YOUR GOAL: Give again, word for word, each line from the top of the listing through the line that holds "return Vector(((px - CX)".

DATASET EXTRACT:

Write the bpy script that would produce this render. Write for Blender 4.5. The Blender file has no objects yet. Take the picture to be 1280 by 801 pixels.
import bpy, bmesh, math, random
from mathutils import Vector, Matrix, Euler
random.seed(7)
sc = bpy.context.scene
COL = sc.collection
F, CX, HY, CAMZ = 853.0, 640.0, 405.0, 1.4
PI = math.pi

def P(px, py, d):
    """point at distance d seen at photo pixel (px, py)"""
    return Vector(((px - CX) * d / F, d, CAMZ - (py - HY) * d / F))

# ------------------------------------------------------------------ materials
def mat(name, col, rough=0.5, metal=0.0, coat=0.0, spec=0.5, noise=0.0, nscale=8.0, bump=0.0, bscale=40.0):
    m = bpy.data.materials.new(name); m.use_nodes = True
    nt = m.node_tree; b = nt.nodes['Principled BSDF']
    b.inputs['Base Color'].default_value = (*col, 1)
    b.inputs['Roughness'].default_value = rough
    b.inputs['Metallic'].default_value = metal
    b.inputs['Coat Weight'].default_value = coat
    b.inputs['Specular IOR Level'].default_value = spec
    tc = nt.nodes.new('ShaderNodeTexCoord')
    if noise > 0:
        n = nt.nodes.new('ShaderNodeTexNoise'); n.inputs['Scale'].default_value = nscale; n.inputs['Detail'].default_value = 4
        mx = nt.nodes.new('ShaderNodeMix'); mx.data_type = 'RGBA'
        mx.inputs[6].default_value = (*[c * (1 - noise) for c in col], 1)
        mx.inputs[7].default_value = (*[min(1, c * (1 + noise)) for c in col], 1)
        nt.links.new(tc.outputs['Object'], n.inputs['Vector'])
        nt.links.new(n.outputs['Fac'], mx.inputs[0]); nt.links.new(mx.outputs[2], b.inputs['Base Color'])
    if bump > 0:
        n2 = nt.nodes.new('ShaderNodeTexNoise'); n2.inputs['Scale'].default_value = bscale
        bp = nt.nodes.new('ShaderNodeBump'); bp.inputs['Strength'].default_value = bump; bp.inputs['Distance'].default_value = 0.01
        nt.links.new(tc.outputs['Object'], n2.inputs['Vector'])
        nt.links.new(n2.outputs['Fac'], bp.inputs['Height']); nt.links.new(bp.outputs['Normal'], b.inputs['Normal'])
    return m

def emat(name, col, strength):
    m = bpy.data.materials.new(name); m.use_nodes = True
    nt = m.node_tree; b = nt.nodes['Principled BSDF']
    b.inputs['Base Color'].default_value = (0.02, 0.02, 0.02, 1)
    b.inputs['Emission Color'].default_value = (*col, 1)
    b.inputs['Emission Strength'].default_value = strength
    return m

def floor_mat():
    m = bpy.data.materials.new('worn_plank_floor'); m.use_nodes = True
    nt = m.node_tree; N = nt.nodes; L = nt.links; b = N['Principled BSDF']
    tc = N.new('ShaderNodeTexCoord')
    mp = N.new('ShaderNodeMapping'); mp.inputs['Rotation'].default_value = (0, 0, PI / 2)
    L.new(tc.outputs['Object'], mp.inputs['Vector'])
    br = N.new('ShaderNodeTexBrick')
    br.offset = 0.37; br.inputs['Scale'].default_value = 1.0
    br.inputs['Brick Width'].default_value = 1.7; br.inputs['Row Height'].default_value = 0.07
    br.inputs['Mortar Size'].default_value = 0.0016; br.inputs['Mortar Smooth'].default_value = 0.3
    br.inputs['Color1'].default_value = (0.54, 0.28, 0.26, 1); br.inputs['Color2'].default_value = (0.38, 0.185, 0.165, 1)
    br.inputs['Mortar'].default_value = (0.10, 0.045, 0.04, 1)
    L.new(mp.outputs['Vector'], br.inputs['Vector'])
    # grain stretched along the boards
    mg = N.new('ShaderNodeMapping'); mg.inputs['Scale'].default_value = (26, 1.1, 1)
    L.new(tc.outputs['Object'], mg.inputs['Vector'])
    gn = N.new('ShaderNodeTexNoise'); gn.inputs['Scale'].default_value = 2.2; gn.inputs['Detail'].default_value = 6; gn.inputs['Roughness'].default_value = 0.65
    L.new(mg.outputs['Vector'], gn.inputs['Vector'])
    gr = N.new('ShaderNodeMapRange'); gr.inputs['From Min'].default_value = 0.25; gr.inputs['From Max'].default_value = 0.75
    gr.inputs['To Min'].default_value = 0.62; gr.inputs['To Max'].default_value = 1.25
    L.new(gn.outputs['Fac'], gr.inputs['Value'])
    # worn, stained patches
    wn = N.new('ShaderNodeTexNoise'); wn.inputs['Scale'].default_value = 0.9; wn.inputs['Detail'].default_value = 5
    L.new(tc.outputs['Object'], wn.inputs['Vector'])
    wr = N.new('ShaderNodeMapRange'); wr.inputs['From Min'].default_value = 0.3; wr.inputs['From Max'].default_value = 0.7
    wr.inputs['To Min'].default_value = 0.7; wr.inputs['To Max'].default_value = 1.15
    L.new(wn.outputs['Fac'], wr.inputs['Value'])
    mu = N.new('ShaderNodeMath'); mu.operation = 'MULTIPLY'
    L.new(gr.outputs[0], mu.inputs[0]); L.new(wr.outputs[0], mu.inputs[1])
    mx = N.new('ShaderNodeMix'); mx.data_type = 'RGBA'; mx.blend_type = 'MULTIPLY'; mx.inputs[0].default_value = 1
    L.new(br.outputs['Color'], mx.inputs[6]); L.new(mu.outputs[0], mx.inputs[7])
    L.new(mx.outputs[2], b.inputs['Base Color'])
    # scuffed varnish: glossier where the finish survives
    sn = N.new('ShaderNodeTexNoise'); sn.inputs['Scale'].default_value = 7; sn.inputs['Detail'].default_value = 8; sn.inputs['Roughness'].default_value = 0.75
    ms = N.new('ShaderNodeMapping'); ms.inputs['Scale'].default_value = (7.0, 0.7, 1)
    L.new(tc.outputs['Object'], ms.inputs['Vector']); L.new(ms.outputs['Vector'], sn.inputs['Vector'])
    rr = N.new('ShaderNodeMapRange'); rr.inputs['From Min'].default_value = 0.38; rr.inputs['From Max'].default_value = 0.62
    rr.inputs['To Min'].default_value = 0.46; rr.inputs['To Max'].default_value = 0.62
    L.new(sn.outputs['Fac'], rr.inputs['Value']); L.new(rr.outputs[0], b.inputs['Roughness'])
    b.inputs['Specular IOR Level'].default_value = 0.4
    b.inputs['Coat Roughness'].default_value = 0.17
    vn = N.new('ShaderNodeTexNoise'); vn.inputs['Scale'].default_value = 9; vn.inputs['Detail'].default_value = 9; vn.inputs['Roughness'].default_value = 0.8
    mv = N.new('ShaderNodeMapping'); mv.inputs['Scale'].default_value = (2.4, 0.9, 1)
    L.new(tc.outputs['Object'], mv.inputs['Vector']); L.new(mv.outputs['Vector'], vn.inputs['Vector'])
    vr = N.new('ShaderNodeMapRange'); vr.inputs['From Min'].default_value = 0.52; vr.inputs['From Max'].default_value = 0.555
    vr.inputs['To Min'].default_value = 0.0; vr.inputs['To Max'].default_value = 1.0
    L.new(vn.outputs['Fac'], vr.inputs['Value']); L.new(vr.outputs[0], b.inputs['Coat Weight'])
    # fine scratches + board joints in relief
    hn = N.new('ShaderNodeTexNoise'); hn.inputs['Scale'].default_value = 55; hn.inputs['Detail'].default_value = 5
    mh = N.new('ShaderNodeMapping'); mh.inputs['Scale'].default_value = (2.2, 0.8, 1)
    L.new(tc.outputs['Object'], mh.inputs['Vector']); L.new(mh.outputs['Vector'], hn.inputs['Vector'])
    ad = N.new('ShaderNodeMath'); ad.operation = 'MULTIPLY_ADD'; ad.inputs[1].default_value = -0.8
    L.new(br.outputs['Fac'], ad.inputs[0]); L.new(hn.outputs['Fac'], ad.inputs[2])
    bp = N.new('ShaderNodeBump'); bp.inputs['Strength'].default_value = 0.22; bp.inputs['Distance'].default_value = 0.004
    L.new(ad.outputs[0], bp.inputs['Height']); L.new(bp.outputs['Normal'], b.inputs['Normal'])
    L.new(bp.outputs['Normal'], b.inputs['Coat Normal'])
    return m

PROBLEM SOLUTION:
Write the bpy script that would produce this render. Write for Blender 4.5. The Blender file has no objects yet. Take the picture to be 1280 by 801 pixels.
import bpy, bmesh, math, random
from mathutils import Vector, Matrix, Euler
random.seed(7)
sc = bpy.context.scene
COL = sc.collection
F, CX, HY, CAMZ = 853.0, 640.0, 405.0, 1.4
PI = math.pi

def P(px, py, d):
    """point at distance d seen at photo pixel (px, py)"""
    return Vector(((px - CX) * d / F, d, CAMZ - (py - HY) * d / F))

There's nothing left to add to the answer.